Dieser so rasche Sturz hat selbst Intimkenner, die ein Scheitern in Berlin beizeiten voraussagten, überrascht. Doch Zimmermann wäre nicht Zimmermann, wenn er nicht aus der Krise noch eine Erfolgsmeldung zauberte. Das „Europäische Zentrum der Künste“ wurde tags drauf auf Titelseiten offeriert, selbstredend von ihm persönlich initiiert und geleitet.

Damit knüpfte der Macher und Feingeist an sein Zentrum vom Weißen Hirsch an, siehe oben, und rückte es an Donaueschingen & Co. vorbei in die allererste Liga des Neuen in der Musik. In der Tat war die einstige Gartenstadt Hellerau, knapp vor den Toren von Dresden gelegen, einst Hort der Moderne. Bis hin zu Wendezeiten allerdings miefte in denselben Räumen geistlos Militär. Gewaltiger Bau- und Sanierungsbedarf ist bis heute die Folge. Die Visionen des künstlerischen Europäers Udo Zimmermann wurden so erheblich gebremst. Was vom Macher als Werkstatt gedacht war, geriet zur Probebühne von Forsythe-Ballett und allzu wenigen Eigenproduktionen. Gigantomanie-Projekte wie der komplette „Licht“-Zyklus von Karlheinz Stockhausen waren damit ins Absurde klassifiziert.
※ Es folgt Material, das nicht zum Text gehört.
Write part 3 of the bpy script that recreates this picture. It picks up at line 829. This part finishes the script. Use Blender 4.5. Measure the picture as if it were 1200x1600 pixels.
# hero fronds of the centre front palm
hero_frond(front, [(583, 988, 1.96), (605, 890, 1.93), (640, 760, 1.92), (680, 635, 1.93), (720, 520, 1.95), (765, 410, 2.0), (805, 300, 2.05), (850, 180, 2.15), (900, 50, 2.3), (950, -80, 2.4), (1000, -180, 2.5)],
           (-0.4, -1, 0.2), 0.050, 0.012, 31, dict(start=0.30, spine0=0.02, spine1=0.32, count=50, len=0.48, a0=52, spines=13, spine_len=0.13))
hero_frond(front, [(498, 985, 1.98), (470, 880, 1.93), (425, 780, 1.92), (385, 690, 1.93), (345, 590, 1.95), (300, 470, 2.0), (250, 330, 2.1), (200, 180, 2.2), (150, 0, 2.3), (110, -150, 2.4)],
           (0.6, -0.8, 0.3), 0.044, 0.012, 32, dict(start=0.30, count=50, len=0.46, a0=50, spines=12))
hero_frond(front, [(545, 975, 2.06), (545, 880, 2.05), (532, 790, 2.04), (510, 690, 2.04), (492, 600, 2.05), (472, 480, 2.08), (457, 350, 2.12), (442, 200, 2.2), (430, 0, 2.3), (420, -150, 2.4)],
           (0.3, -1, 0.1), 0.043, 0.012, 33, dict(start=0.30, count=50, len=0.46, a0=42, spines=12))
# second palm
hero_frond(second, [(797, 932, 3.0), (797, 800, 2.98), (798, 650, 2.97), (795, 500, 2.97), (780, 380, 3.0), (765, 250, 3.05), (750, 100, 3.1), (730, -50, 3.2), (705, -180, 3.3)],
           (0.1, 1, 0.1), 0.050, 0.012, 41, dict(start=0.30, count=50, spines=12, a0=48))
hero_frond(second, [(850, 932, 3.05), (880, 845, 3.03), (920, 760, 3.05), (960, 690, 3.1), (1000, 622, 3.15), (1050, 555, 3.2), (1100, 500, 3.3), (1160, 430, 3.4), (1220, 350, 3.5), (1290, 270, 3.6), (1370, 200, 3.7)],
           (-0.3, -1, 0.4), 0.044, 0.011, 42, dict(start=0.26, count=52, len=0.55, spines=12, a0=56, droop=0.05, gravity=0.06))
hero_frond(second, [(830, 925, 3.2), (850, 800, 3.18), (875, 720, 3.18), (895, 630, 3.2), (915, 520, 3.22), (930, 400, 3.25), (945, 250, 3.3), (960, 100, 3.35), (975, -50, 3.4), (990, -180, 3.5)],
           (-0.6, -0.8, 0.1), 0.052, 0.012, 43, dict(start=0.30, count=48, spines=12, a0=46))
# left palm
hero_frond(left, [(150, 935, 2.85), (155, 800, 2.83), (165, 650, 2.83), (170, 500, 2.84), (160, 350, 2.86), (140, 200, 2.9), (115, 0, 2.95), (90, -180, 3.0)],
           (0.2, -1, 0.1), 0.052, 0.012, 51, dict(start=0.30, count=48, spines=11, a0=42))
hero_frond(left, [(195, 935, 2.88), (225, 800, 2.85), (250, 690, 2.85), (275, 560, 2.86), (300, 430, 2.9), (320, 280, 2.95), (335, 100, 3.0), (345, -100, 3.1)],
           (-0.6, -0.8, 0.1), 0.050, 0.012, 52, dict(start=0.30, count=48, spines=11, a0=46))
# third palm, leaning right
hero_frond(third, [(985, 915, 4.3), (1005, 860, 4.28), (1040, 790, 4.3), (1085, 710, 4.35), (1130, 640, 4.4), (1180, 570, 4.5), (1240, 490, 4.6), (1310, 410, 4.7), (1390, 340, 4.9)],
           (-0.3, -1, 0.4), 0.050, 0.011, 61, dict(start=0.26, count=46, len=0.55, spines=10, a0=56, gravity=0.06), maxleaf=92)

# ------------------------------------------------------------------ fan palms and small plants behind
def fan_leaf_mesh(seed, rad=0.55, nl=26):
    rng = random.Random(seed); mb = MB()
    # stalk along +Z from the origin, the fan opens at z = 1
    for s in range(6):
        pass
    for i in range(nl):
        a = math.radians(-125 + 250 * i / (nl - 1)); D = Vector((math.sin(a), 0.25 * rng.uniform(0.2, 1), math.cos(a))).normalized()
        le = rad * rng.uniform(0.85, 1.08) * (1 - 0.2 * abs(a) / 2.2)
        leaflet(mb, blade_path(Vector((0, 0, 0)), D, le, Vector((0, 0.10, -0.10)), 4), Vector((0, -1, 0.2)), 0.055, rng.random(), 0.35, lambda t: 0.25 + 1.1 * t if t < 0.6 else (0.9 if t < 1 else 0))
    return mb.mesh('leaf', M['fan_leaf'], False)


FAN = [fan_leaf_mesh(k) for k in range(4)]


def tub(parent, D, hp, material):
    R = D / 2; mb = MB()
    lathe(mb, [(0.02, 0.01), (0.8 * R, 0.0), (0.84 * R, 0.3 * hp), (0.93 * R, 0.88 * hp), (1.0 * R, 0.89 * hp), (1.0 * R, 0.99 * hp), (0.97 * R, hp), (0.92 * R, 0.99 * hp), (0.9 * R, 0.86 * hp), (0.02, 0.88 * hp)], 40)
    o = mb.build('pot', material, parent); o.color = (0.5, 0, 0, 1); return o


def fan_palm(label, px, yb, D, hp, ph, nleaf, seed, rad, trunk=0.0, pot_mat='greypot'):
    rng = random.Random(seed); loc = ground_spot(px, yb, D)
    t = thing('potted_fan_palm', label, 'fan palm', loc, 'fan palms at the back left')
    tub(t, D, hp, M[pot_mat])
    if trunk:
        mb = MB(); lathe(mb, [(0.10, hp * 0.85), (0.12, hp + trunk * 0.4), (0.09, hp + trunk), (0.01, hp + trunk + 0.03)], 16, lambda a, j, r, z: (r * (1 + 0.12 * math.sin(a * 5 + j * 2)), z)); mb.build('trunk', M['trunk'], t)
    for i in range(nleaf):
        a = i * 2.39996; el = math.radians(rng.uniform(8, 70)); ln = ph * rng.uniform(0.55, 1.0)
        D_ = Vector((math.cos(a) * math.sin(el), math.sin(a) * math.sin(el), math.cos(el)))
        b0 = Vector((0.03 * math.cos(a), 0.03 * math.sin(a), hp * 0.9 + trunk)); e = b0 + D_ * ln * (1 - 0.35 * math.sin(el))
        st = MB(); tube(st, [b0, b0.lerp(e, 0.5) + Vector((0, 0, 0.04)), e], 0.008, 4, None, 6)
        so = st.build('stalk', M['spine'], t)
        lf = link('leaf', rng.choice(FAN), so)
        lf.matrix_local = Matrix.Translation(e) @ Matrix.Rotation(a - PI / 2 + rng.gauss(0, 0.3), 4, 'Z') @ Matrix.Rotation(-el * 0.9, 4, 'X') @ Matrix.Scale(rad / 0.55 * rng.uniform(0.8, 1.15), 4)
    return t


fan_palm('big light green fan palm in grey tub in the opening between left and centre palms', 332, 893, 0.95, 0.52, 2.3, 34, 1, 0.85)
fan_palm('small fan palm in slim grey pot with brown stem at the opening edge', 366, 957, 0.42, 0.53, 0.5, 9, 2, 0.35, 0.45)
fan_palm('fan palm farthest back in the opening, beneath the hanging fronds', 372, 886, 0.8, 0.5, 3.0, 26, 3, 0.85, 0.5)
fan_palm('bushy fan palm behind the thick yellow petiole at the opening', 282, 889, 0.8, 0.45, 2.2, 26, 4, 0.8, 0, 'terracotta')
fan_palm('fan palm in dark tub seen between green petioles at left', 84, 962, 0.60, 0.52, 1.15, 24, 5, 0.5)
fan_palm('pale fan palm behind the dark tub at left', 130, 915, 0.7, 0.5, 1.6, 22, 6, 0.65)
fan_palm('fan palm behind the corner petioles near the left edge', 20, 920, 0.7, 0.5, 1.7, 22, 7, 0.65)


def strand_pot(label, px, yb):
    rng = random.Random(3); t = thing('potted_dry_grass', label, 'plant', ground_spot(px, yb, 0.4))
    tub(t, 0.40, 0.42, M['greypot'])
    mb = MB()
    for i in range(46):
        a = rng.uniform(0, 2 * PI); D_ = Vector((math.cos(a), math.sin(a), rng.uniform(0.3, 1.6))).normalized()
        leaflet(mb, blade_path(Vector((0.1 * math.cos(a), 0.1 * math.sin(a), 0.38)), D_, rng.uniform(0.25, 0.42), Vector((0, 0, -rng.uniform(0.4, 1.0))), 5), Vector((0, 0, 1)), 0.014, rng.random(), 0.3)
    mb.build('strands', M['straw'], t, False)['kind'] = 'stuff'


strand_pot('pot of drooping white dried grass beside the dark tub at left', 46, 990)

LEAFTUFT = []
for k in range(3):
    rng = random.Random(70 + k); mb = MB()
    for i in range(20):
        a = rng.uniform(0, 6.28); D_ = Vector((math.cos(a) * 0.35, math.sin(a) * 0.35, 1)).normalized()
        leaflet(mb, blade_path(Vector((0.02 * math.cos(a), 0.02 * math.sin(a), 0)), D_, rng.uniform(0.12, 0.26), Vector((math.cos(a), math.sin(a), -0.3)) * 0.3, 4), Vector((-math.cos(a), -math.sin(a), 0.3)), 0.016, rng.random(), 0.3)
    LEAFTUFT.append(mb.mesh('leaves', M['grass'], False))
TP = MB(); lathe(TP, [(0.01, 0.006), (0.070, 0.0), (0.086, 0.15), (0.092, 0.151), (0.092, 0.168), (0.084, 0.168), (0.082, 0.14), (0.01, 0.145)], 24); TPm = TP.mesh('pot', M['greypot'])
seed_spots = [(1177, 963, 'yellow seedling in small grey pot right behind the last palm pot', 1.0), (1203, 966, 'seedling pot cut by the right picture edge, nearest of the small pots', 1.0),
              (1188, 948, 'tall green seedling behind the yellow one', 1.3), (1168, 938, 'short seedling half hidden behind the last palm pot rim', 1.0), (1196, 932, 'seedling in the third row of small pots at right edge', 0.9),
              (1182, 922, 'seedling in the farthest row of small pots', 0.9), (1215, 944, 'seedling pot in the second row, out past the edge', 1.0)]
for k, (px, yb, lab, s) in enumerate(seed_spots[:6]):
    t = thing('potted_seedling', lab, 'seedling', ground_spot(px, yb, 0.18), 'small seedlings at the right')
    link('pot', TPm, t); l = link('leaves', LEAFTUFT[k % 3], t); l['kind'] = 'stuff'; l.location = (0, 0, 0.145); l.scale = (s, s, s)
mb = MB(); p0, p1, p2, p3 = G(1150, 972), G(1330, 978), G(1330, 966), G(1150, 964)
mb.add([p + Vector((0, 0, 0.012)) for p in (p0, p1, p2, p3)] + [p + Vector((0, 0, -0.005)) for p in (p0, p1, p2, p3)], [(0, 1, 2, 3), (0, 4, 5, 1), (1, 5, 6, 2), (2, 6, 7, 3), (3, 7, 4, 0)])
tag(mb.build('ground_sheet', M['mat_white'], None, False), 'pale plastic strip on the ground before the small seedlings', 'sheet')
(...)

Immerhin gelang es, die Dresdner Tage der zeitgenossischen Musik zu erhalten und nach Hellerau hinüberzuretten. Deren 22. Jahrgang zeigte im Herbst 2008 noch einmal, was Avanciertheit bedeuten kann. Selbst der Publikumszuspruch begann endlich, dem Positivismuskonzept Recht zu geben.

Dresden 2008, Dresden 2009. Die Stadt aber duldet nichts Neues. Der Störenfried wird ruhiggestellt. In der Nachfolge Ingo Zimmermanns, des älteren Bruders, ist Udo Z. nun Präsident der Sächsischen Akademie der Künste. Dabei hat er vor Jahren die Freie Akademie der Künste zu Leipzig initiiert. Um die ist es arg still geworden ...
Was mag nun aus dem institutionellen Kunsthort der freistaatlichen Hauptstadt im Elbtal werden? Das liegt, wie es scheint, in gebundenen Händen. Was Wunder, dass der Komponist sein Heil – ein gelingendes, wie mit ihm zu hoffen ist – im Komponieren sucht.